June 17th, 2009
By Diane Porter
Green Right Now
Deb Lovig’s official title at Cree, the lighting and semiconductor company, is “LED Programs Evangelist.” The description fits. Ask her to pick a favorite project and she’ll name five before you get
her stopped. She’ll skip from North Carolina State’s dorm lighting project (see picture, right) to the University of California-Davis’ smart parking garage to Notre Dame’s beautiful acorn-shaped fixtures without taking a breath.
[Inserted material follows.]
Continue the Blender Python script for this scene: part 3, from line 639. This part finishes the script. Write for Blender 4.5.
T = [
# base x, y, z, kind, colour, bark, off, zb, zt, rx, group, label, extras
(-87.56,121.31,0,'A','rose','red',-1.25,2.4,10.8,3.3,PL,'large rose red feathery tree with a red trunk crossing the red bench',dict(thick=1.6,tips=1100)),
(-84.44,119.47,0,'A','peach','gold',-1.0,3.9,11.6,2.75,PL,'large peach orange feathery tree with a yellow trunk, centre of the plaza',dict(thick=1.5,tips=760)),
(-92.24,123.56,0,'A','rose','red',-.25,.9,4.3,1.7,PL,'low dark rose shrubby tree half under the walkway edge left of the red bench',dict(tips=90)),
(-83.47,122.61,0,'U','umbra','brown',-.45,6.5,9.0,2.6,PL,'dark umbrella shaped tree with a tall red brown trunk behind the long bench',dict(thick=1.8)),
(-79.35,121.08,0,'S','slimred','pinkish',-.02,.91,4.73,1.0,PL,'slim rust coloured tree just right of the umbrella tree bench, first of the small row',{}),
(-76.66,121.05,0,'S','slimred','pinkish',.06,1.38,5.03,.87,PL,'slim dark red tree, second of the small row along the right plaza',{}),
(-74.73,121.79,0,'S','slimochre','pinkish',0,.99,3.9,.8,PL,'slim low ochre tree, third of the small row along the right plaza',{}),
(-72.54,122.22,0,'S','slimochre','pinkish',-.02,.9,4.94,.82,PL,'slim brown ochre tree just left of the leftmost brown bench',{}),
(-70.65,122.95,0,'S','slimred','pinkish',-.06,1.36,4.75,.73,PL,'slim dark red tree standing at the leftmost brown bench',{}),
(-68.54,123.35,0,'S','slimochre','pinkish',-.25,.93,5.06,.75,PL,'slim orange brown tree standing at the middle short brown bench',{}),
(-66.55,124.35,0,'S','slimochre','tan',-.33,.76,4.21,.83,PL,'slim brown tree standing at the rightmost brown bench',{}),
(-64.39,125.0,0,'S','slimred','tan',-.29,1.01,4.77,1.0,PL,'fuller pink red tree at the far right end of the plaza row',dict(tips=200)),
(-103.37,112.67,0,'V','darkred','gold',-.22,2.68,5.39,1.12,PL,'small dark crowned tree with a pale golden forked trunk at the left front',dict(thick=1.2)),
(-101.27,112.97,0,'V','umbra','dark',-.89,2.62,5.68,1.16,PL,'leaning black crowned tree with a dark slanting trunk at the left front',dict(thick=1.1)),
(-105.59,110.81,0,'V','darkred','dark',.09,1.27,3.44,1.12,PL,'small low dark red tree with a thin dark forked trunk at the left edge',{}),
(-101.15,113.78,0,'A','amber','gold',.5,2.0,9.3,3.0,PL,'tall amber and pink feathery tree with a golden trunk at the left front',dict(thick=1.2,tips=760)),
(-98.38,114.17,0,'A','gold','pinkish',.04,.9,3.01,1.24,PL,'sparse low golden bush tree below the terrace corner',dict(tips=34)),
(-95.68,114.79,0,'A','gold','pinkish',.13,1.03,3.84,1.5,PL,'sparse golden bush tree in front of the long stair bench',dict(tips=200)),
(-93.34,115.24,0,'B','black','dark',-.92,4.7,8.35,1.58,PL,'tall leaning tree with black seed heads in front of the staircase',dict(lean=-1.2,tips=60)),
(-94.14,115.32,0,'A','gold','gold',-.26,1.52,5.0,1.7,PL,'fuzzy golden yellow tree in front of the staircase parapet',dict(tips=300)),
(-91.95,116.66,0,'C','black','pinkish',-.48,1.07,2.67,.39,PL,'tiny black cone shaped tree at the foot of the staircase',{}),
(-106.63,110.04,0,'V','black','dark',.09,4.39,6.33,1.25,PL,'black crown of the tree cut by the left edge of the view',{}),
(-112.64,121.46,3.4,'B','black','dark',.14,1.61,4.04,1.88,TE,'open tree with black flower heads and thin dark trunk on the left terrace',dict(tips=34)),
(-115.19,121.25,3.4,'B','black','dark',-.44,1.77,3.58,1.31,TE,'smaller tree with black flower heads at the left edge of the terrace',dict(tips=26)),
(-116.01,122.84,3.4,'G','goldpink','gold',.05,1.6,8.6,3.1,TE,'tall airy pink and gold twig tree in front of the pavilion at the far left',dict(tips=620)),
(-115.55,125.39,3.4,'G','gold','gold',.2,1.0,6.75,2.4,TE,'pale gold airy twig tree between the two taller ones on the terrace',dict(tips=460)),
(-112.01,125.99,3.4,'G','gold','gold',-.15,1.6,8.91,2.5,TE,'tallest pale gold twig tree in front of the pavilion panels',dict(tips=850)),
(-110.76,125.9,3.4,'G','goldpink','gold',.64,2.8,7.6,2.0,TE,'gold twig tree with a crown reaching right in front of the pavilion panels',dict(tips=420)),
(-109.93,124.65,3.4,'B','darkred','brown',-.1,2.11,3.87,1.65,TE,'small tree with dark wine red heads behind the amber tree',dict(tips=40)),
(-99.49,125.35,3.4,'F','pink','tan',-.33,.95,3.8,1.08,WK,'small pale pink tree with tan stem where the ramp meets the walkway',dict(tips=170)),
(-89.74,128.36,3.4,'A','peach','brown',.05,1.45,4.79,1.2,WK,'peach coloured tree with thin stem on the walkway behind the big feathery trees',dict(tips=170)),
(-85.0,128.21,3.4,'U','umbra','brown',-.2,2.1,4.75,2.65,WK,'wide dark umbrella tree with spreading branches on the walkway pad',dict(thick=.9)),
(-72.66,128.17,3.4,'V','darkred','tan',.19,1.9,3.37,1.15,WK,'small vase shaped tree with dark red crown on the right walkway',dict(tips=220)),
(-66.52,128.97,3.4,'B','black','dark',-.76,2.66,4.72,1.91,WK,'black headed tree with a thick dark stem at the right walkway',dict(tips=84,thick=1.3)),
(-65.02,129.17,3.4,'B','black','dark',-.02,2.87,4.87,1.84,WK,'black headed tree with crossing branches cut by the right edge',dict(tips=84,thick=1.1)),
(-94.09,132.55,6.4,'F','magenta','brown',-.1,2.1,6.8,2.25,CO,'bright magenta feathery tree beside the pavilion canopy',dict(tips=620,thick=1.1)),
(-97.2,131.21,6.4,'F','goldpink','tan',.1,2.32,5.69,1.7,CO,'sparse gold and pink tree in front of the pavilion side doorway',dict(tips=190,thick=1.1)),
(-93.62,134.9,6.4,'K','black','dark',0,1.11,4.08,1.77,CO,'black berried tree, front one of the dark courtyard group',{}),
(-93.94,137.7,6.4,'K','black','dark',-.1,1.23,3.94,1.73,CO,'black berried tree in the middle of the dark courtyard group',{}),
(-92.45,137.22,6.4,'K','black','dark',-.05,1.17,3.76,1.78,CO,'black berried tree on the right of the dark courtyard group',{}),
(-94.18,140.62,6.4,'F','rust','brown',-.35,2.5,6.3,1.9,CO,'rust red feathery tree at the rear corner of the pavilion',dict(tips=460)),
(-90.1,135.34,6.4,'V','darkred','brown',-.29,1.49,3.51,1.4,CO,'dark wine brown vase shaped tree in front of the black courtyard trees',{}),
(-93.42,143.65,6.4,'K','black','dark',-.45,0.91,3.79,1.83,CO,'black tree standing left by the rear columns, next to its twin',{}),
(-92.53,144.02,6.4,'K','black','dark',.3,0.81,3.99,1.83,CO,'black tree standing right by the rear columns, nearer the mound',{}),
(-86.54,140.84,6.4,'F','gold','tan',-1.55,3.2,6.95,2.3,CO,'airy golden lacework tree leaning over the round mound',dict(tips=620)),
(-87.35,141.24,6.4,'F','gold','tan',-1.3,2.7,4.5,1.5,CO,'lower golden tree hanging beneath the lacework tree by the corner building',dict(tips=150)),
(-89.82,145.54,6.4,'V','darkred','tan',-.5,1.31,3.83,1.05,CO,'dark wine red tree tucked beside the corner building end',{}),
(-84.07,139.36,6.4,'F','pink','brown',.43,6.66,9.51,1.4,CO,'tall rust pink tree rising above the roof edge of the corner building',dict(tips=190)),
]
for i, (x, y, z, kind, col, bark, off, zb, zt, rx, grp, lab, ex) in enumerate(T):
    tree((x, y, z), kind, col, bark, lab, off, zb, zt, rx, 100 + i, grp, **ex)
The projects are all part of Cree’s “LED University,” a program that combines the company’s expertise with university situations and helps campuses figure out how to begin evaluating LED lighting projects for themselves. While many organizations know that LED lighting is less expensive and lasts longer than conventional lighting, they aren’t sure where to take it from there. Interior projects? Exterior security? A total campus makeover?
“The biggest issue I see besides price is just not knowing how to start,” Lovig said. “That’s what we’re trying to do, is just get people to get started.”
The motivation is there, certainly. As LED (light-emitting diode) technology continues to develop in brightness and color, it is becoming a darling in the green market. LED devices reduce carbon emissions and energy consumption, and contain no mercury. And they can make a big difference in an electric bill, partly because they consume less energy and partly because they can last for as many as 20-25 years.
Take the South Entry Parking Structure at UC-Davis, for example. You might not think it’s a very exciting project, but Prof. Michael Siminovitch, the director of the university’s Lighting Technology Center, would disagree.
“Parking garages are kind of unique,” Siminovitch said. “Parking garages are pretty intensive energy users because it’s 24/7, and they’ve got some real safety and security issues. LEDs are really suited to smart applications. You can have controls that respond to occupancy.”
The lights in the garage can be set at half-power, increasing to full power when sensors detect people or movement within.
“It’s a real opportunity to demonstrate effectiveness of new technology,” Siminovitch said.
And an opportunity to illustrate cost efficiency as well, considering that lighting accounts for 20 percent of the overall energy use in a building, according to U.S. Department of Energy statistics.
“The numbers that we’ve presented to the vice chancellor, we’re talking statewide about 50 percent savings. And while we usually associate (cost savings) with having to do without, this is not the case. Here it’s not how much lighting, it’s more the quality of the lighting. Lighting that improves safety, essentially.”